Gonzaga é dessas amizades sólidas que nascem espontaneamente na madureza. Amizade sem interesses de ambas as partes, que não seja o interesse da boa conversa sobre a vida de sobre leitura. Já o conhecia dos jornais, acompanhava aqui e acolá as suas crônicas, ainda garoto, quando meu pai, leitor diário dos jornais, se referia a ele dizendo “o Neguinho sabe ler e escrever”. Este era o maior elogio que meu pai poderia dar a alguém, destacando a sua capacidade de homem inteligente. Na curiosidade de saber quem era aquele que merecia o elogio de meu pai, comecei a ler Gonzaga. Jamais poderia supor que, um dia, me tornaria seu amigo, privando de suas conversas ao pé do ouvido e dividindo a admiração por este grande escritor que é Eça de Queirós.

A cada crônica que acompanho às quartas e sábado por esta A União, mais me encanto. Suas crônicas sempre vão além da barreira do gênero e se mesclam com história e poesia.

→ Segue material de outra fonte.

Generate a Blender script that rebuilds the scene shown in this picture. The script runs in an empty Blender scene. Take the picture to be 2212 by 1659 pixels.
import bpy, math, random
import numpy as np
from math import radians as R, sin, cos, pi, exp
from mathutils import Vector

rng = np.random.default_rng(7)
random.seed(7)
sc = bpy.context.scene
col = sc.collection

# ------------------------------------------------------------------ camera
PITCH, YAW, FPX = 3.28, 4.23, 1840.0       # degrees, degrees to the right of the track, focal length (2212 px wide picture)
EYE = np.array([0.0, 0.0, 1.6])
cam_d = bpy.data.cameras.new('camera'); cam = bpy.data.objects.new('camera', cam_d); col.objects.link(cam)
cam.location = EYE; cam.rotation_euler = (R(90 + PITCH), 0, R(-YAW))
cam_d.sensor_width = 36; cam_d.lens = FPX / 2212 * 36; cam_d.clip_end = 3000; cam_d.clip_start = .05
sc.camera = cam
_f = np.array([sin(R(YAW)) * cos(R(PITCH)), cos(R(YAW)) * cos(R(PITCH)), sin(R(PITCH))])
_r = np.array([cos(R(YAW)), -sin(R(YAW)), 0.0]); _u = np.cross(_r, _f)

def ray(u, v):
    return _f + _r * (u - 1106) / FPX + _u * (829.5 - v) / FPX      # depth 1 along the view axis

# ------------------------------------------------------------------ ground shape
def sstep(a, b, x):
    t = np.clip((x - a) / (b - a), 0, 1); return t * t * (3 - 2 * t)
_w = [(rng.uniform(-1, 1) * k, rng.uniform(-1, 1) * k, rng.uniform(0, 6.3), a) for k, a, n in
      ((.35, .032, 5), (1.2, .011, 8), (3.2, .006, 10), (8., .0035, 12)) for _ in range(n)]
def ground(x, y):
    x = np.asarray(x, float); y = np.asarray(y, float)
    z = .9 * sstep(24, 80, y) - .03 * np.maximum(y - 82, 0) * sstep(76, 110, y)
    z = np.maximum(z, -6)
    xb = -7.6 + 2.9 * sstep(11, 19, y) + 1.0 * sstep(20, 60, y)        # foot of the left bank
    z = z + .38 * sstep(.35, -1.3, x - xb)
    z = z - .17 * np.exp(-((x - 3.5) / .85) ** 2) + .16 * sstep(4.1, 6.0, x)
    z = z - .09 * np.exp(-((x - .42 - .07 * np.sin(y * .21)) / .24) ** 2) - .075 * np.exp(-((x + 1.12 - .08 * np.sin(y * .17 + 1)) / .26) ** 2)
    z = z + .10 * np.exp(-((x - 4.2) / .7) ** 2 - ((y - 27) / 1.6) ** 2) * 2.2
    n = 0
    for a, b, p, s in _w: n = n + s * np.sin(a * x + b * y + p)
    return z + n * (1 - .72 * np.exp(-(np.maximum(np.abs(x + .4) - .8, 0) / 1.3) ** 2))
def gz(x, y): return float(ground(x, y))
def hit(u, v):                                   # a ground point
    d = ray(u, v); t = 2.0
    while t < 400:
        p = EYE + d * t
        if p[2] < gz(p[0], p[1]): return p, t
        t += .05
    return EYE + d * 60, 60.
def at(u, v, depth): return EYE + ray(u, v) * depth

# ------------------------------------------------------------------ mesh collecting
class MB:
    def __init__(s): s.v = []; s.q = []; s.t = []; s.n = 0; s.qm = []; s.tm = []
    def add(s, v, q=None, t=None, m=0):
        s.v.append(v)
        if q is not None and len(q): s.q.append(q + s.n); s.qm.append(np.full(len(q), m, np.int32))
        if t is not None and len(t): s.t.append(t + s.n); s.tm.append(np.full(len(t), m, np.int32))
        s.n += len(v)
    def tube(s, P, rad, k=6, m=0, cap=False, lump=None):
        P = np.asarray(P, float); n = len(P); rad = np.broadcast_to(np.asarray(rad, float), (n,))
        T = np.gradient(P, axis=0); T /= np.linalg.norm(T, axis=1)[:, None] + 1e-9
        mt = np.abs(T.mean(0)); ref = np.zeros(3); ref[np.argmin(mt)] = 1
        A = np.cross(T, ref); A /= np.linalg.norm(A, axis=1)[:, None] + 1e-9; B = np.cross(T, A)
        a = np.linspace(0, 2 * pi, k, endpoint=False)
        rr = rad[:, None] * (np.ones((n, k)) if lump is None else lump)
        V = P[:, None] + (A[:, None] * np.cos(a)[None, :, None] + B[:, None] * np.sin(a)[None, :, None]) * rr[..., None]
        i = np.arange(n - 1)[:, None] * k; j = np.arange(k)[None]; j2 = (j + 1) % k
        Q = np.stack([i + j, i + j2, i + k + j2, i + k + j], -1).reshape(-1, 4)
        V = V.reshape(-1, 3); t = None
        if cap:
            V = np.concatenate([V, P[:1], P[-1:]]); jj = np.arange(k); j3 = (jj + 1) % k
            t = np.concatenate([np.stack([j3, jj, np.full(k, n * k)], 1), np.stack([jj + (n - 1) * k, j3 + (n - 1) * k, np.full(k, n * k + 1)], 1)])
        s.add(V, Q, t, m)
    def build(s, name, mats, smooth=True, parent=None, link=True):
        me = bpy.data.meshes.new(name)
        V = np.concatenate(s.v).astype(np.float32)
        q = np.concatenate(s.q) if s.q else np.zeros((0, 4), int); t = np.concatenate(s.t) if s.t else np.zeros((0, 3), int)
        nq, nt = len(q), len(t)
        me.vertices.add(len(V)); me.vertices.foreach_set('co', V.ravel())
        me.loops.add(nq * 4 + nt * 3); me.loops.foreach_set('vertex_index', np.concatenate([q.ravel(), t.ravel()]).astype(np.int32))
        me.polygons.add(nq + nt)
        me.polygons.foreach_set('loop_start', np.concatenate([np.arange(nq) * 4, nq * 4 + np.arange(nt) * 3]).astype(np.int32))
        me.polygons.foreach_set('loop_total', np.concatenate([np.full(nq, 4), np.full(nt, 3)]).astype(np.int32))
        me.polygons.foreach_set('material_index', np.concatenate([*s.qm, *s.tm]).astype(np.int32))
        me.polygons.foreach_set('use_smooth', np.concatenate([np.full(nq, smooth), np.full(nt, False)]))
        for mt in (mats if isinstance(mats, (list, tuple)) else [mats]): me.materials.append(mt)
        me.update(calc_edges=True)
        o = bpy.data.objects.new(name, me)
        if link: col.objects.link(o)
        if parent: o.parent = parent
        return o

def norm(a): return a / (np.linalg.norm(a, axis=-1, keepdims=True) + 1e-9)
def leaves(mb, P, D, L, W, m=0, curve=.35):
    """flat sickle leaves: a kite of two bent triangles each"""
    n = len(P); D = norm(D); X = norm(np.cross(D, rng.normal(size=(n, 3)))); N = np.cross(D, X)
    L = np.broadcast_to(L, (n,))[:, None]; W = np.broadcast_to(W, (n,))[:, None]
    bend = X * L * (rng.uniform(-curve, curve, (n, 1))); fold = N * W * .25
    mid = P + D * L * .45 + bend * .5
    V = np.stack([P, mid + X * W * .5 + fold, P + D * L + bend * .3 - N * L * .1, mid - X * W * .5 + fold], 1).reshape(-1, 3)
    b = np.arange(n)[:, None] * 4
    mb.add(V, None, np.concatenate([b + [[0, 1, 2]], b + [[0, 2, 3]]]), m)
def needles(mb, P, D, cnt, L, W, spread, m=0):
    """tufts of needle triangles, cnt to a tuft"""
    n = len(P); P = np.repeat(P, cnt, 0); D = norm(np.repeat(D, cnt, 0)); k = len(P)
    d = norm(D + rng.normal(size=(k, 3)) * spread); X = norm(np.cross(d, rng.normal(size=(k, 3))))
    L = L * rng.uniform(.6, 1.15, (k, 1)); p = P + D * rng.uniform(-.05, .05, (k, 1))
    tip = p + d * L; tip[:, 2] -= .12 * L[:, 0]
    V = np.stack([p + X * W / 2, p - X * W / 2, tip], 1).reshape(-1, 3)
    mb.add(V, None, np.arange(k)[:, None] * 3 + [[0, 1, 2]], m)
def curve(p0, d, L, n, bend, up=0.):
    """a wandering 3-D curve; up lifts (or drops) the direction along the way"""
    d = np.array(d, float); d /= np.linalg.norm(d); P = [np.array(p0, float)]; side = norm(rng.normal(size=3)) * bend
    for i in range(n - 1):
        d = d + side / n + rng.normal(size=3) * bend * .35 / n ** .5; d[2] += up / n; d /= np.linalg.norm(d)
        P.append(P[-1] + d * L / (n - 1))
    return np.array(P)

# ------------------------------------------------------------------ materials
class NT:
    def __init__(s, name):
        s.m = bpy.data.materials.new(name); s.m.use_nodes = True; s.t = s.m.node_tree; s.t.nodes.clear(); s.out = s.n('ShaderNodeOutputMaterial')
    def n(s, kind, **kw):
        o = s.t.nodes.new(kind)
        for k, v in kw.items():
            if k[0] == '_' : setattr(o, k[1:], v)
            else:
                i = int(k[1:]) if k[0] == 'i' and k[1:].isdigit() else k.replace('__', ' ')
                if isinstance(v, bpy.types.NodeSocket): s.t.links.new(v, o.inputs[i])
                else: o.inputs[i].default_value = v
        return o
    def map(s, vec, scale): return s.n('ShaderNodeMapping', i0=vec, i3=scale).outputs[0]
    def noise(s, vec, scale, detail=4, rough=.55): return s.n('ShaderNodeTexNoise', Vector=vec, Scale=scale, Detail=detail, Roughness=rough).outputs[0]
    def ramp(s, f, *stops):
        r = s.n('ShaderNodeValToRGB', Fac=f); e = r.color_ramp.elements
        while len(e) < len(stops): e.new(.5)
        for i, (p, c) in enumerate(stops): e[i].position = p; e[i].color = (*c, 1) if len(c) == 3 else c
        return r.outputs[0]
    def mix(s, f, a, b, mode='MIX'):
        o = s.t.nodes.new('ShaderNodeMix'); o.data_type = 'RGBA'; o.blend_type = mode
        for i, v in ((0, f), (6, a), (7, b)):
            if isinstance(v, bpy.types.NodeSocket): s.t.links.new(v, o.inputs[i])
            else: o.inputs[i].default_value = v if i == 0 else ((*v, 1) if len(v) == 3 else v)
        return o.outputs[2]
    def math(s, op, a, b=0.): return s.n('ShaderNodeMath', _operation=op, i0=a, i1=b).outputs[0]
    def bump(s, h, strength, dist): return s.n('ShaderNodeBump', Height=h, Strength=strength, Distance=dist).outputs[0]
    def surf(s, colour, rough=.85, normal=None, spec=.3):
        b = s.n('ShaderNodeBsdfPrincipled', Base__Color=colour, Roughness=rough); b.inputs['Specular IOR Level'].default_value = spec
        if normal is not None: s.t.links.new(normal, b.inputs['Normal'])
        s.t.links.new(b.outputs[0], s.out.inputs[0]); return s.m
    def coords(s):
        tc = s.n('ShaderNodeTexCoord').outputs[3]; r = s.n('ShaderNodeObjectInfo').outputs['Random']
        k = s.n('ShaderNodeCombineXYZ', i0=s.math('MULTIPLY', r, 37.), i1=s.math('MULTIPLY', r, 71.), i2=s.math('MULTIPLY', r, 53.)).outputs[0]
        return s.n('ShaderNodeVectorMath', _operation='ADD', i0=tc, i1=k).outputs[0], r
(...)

De um gesto simples ou de um olhar diferente para um recanto da cidade ou um acontecimento, que para muitos seria banal, Gonzaga extrai a mais pura essência literária, numa linguagem que foge do rebuscamento, expressando-se com o “saber de experiência feito”, o que confere, sem dúvida, às suas crônicas um status de perenidade. Humilde, simples, mas sincero na sua humildade, ele às vezes desacredita e até se incomoda com o elogio. No meu caso, não se trata, contudo, de elogiar por elogiar, pelo espírito de corpo, pela “igrejinha”. É o elogio da forma e do conteúdo, maduros, maturados, livres das excrescências, revelando um texto a ser colhido e provado para o prazer de todos.

Assim, reafirmo essa síntese de Gonzaga como os dois solstícios que a data de seu nascimento representa: o homem que nos traz a fartura do inverno em textos devidamente enxutos e maturados pelo sol de verão.
Que venham mais anos, meu bom amigo!